The shrine was small but very ornate; a visual feast of gold, lanterns and flowers. The head priest introduced himself and explained the process of the ceremony, then he, another priest, Roger, and, back near us sitting in chairs around the wall, a young girl, all started chanting, punctuated by the occasional strike of a gong or clash of cymbals. When indicated, the guests got up in turn, to kneel before a large censor, put hands together and bow, take a pinch of incense, pray three times (the priest suggested for world peace, family and friends, and self) – each time placing the pinch of powder in the charcoal – then bow again.

Near the end we joined in on the chant, following the syllables from our sheet.

The whole ceremony was about half an hour long and the early hour, the smell of incense, the intricate interior and the sonorous chanting combined to create a hypnotic atmosphere.

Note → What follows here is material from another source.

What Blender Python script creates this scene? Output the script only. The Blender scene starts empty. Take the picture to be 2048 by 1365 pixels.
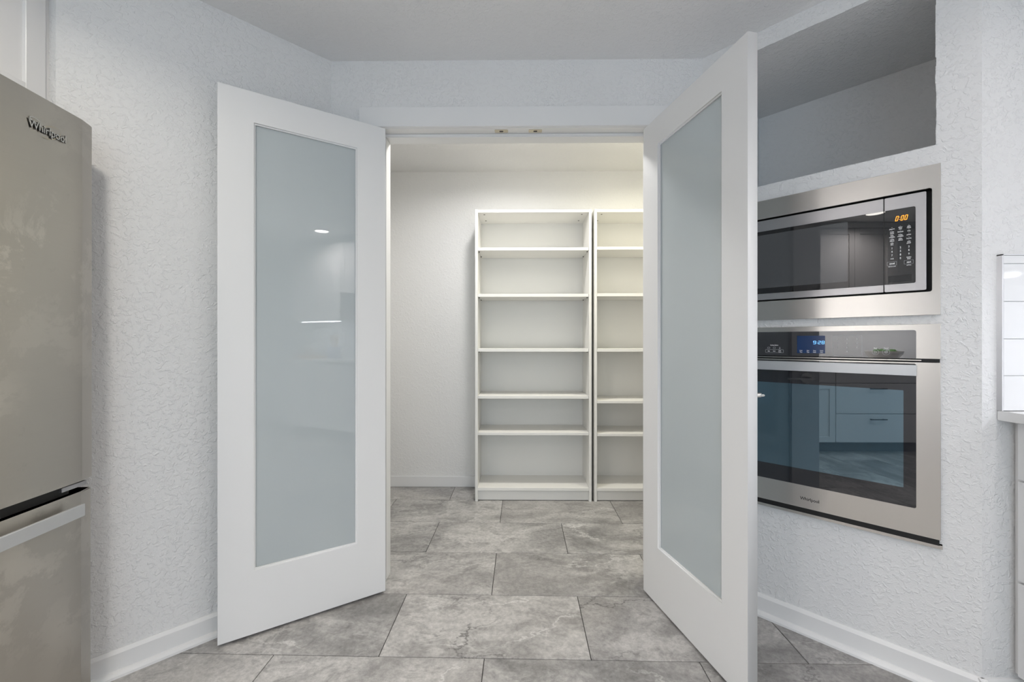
import bpy, bmesh, math, random
from mathutils import Vector, Matrix
random.seed(4)
S = bpy.context.scene
C = S.collection
R = math.radians

# ------------------------------------------------------------------ camera, world, exposure
CAM_H = 1.108
cd = bpy.data.cameras.new('camera'); cam = bpy.data.objects.new('camera', cd); C.objects.link(cam)
cd.sensor_fit = 'HORIZONTAL'; cd.sensor_width = 36.0; cd.lens = 832.0 / 2048.0 * 36.0
cd.clip_start = 0.02; cd.clip_end = 60
cam.location = (0, 0, CAM_H); cam.rotation_euler = (R(90), 0, R(0.6))
cd.shift_y = 0.5 / 2048
S.camera = cam
S.view_settings.view_transform = 'Standard'; S.view_settings.look = 'None'
S.view_settings.gamma = 1.0; S.view_settings.use_curve_mapping = False
S.view_settings.exposure = 0.0
W = bpy.data.worlds.new('sky'); S.world = W; W.use_nodes = True
W.node_tree.nodes['Background'].inputs[0].default_value = (0.75, 0.86, 1.0, 1)
W.node_tree.nodes['Background'].inputs[1].default_value = 0.3

def area(name, loc, rot, sx, sy, power, col, spread=180, shape='RECTANGLE'):
    l = bpy.data.lights.new(name, 'AREA'); l.shape = shape; l.size = sx
    if shape in ('RECTANGLE', 'ELLIPSE'): l.size_y = sy
    l.energy = power; l.color = col; l.spread = R(spread)
    o = bpy.data.objects.new(name, l); C.objects.link(o); o.location = loc; o.rotation_euler = rot
    return o
# daylight arriving through the glazed window of the kitchen (behind the camera)
DAY = (1.0, 0.945, 0.975)
CAN = (1.0, 0.92, 0.895)      # ceiling downlights
CANW = 11.6
CANF = 5.8
CANFILL = 3.2
PANW = 12.2
PANB = 8.6
LEDW = 1.9
LEDN = 1.8
LEDFILL = 6.0
LEDC = (.88, .90, 1.0)
WINW = 66
PANC = (1.0, .98, .965)

area('daylight_window_rear', (0.0, -3.36, 1.15), (R(90), 0, 0), 3.5, 2.1, WINW, DAY)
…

Afterwards the priest (we never did get his name) asked if anyone had any questions. As usual everyone was timid and quiet, but Carol spoke up and asked about the relationship between Shintoism and Buddhism – an excellent question, I thought – and we got a well-considered, intelligent and informative reply.

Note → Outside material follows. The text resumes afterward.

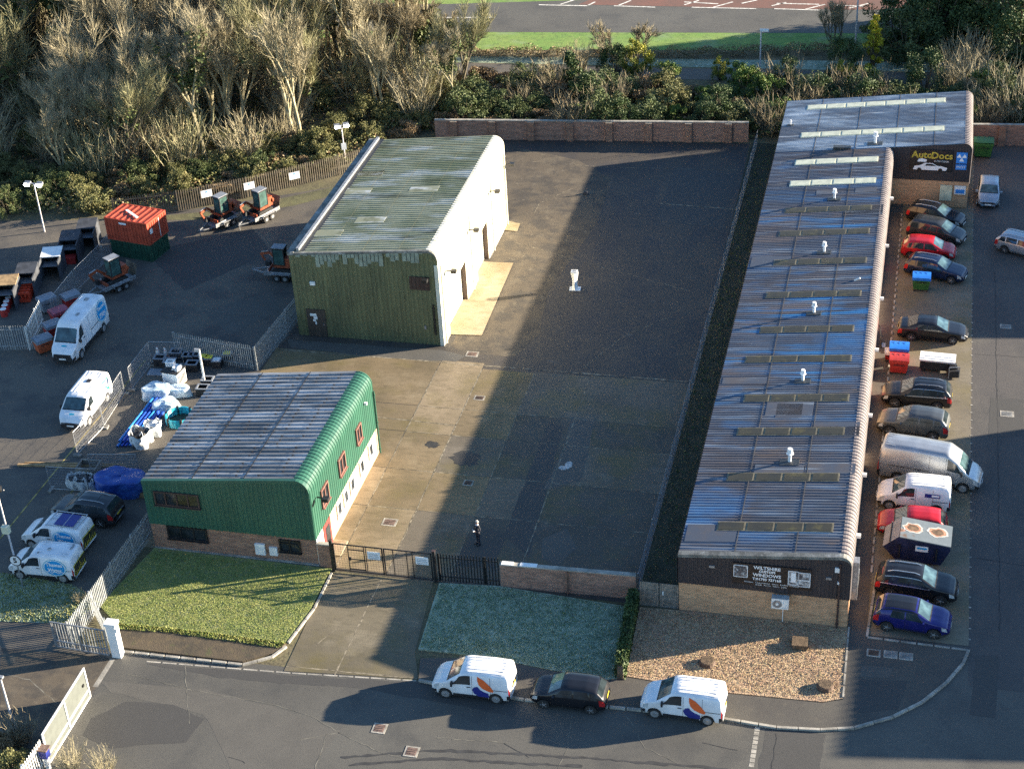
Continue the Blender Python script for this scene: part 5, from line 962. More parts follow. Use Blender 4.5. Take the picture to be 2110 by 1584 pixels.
for (bx,sd) in((-.25,3),(1.15,5)):
    for q_,(rr,mk_) in enumerate(((.62,'splash'),(.5,'rust_pink'),(.36,'rust_brown'))):
        rn=random.Random(sd); n=20; pp=[]
        for i in range(n): t=2*PI*i/n; k_=rr*rn.uniform(.78,1.08); pp.append((bx+k_*math.cos(t),.1+k_*.85*math.sin(t)))
        MB().add([(x,y,lz(x)+.004+.004*q_) for x,y in pp],[tuple(range(n))]).build('rust_stain',M[mk_],o)
s=MB().box(.35,-.965,.95,.72,.02,.38).build('name_plate',M['notice'],o); MB().box(.35,-.985,1.13,.55,.01,.12).build('plate_print',M['logo_blue'],s)
for x in(-.9,1.2): MB().box(x,-1.0,.4,.1,.12,.9).build('lifting_lug',M['trim'],o)
p=G(1930,764); o=thing('storage_tank','long white lidded box with a dark underside standing on the apron','storage box',(p.x,p.y+.2,0),-.05); MB().box(0,0,.25,2.3,1.05,.65).build('body',M['trim'],o); MB().box(0,0,.9,2.4,1.15,.12).build('lid',M['white'],o)
mb=MB(); mb.box(0,0,1.02,2.3,.04,.03); mb.box(0,-.35,1.02,2.3,.03,.03); mb.build('lid_rib',M['notice'],o)
for x in(-.9,.9): MB().tube((x,-.45,.16),(x,-.3,.16),.16,n=10).build('wheel',M['tyre'],o)
p=G(1962,776); o=thing('engine_unit','small black machine standing beside the white lidded box','machine',(p.x,p.y+.1,0),.2); MB().box(0,0,.12,.7,.9,.5).build('base',M['trim'],o); MB().box(0,.1,.62,.5,.5,.25).build('housing',M['black'],o); mb=MB(); mb.bar((-.35,-.45,.1),(-.35,-.45,.95),.05); mb.bar((.35,-.45,.1),(.35,-.45,.95),.05); mb.bar((-.35,-.45,.95),(.35,-.45,.95),.05); mb.build('handle',M['grey_metal'],o)
p=G(1817,712); o=thing('hand_trolley','dark frame leaning on the long unit wall behind the bins','trolley',(p.x,p.y,0)); mb=MB(); mb.bar((0,-.3,0),(-.25,-.3,1.5),.05); mb.bar((0,.3,0),(-.25,.3,1.5),.05)
for k in range(5): mb.bar((-.04*k-.03,-.3,.2+k*.28),(-.04*k-.03,.3,.2+k*.28),.04)
mb.build('frame',M['trim'],o); MB().box(.1,0,.02,.3,.6,.04).build('toe_plate',M['grey_metal'],o)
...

The main point was that in Japan there is not the same concept of ‘religion’ and being ‘religious’ that we have in the west. Most people still have a spiritualism rooted in early animism, and a connection to nature spirits and the like, which is similar to early beliefs all over the world.

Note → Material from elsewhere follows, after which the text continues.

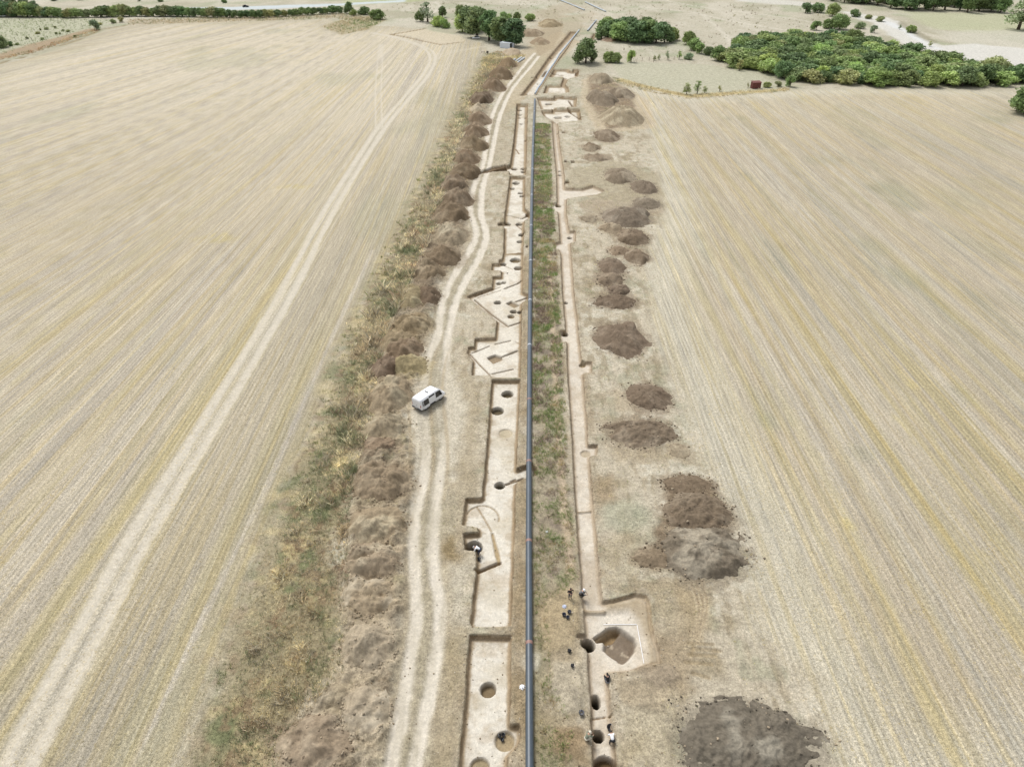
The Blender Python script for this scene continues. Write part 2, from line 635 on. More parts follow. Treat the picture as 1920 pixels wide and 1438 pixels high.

It was an interesting morning, and a fitting end to a short but wonderful stay. We left our bags, and as I did so I gave Roger one of the two sets of New Zealand wooden coasters we’d brought with us as gifts. He was bowled over and very happy!

Out to see Koya-san, we grabbed some breakfast from the supermarket, then walked to the Tokugawa Mausoleum: two identical mausoleums for Ieyasu, the first shogun, and his son Hidetada (though neither are buried there). Then heading back, we explored the Kongobu-ji, the headquarters of the Shingon Buddhism sect. Some rooms with painted screens, a zen rock garden, and a brief listen to an abbot lecturing in Japanese while we had tea, but the most affecting room was one in which a 16th century fellow called Toyotomi Hidetsugu committed suicide in 1595 (along with three young male lovers/followers).

The next stop was the excellent Treasure Museum, which had some beautiful 12th century statues among other items. Then the Garan, Koya-san’s central temple complex, which featured a very large hall with five towering gilt statues of the Cosmic Buddha and his four attendant Buddhas, surrounded by spectacular painted pillars.

After a brief lunch we picked up our bags and said many friendly farewells to Roger, who gave us an envelope with a lovely message and an origami crane in it, thanking us for our gift – and some rice crackers for our trip.

A long, hot, dull train ride retracing our steps to Osaka, and we were back in the big city. Our hotel is right in the main station complex. After a quick shower we headed out and, after interpreting the subway system in record time, made it to the Dotombori area of town, which immediately hit us in the face with towering office blocks and huge neon signs. Nearby we found the bridge over the Dotomobori-gawa canal, packed with people, bursting with noise, music and advertising, loomed over by huge video screens, neon, colour and lights. The full Bladerunner experience! We walked around the area, taking photos and video (like a lot of other people – one of the advantages of being a tourist in Japan is that the locals act even more like tourists than you do) and staring wide-eye at the giant crabs and characters and dragons and hell, even a giant cow, hanging over the storefronts … incredible fun and an amazing contrast to the morning temple-hopping. Two types of temples at which to worship, I guess …

We had an excellent dinner in a little quiet place called Imai Houten, served tempura and noodles by friendly middle-aged women, then plunged back into the river of people and neon lights. Some fantastic little side streets suddenly changed the moon, then we}d be back in the craziness again.

After a final walk along the canal, we were both beginning to fall on our feet, so we headed back to the hotel.